The famous judges. They add a certain glamour, a certain element of fame and success to proceedings. They banter among each other, offer sage wisdom about how brilliant/dire a performance was, and then occasionally pick songs for the contestants at later stages of the competition. While they can be highly entertaining, their contribution is mainly to keep the comedy/interest level up on the TV program, provide some pseudo-controversy and disguise what the "competition" really is, which is down to only one group of people…

The Audience

The audience (meaning the TV-watching audience) is where the cynical and perfectly aligned commercial genius of American Idol really resides.

Firstly, the public willingly watch this program and its close relations – in huge numbers, week after week. The numbers are important – so is the fact that people watch it as a habit.

Secondly, they are prepared to vote. More importantly, they are prepared to vote when it costs them to do so. This is the first part of the brilliance – the show is paid for twice! It’s already paid for by the advertisers (whose adverts the public watch, therefore subsidizing the program the first time) – and then the audience vote for their favourite artists, and pay for the program again...

So is that it? I thought so, until I started to think about it.

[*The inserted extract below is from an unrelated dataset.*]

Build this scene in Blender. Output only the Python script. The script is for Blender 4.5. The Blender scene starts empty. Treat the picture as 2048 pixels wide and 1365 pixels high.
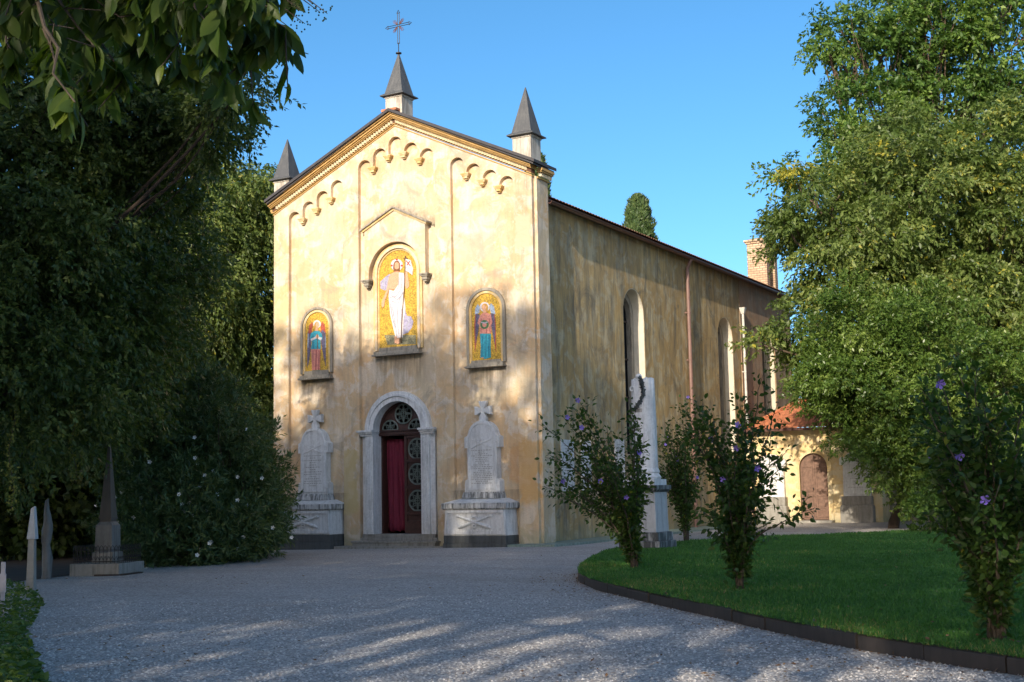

Then I realized that the votes from the public aren’t just useful because they raise cash. They are useful because they are an accurate representation of how the public feels about particular musical acts.

Setting aside the financial income from voting, not only are the voting patterns indicative of how the public feels – it costs money to cast a vote. This means not only are the voting results indicative of public preference, but the results come from a large group of qualified customers. People that are prepared to spend a little bit of money voting for an act, are highly likely to be prepared to spend a little bit of money on purchasing the musical output of the act. The results of the votes accurately indicate the preferences of people who are likely to buy the end-product.

Finally, the audience watches it as a habit. This means that if the program runs for 2 or 3 months, the audience has watched what is effectively a rolling advert for a quarter of a year, and an advert in which they have become emotionally invested in the end-product before it is even available.

It is stunningly brilliant. You have a program where the people supplying the content (who should be ‘employees’, not ‘contestants’) come free of charge. You have such a large sample of contestants, you are virtually guaranteed to find a very competent singer and performer. You have very low costs to make the program, offset with a steady and lucrative stream of advertising. You have an audience who will watch habitually, will increase your revenue by voluntarily paying to vote the most generically commercially viable act to the top spot (and pay for the voting privileges to do so), in doing so qualifying themselves as very likely purchasers of the end product, and who will watch and willingly pay to become personally invested in the creation of the act/product from start to finish, all the time watching a continuous advert for the eventual winner.

Calling it a "stacked deck" does it a gross disservice - it is nothing short of fiendishly brilliant.


John Braine said...

Great stuff Dave! Very insightful. I've always thought it was genius the way they rope you in for the freak show at the start and before you know it, it's sunday morning hangover tv and you're holding back the tears because your favourite is singing their farewell song. Apparently.

But never thought about the ready made audience part of it.

rudegary said...

Deadly analysis Dave. If only the contestants would realize they are employees and the voters would realize that they are paying for the show twice so the whole house of cards would come crashing down. No fucking chance unfortunately.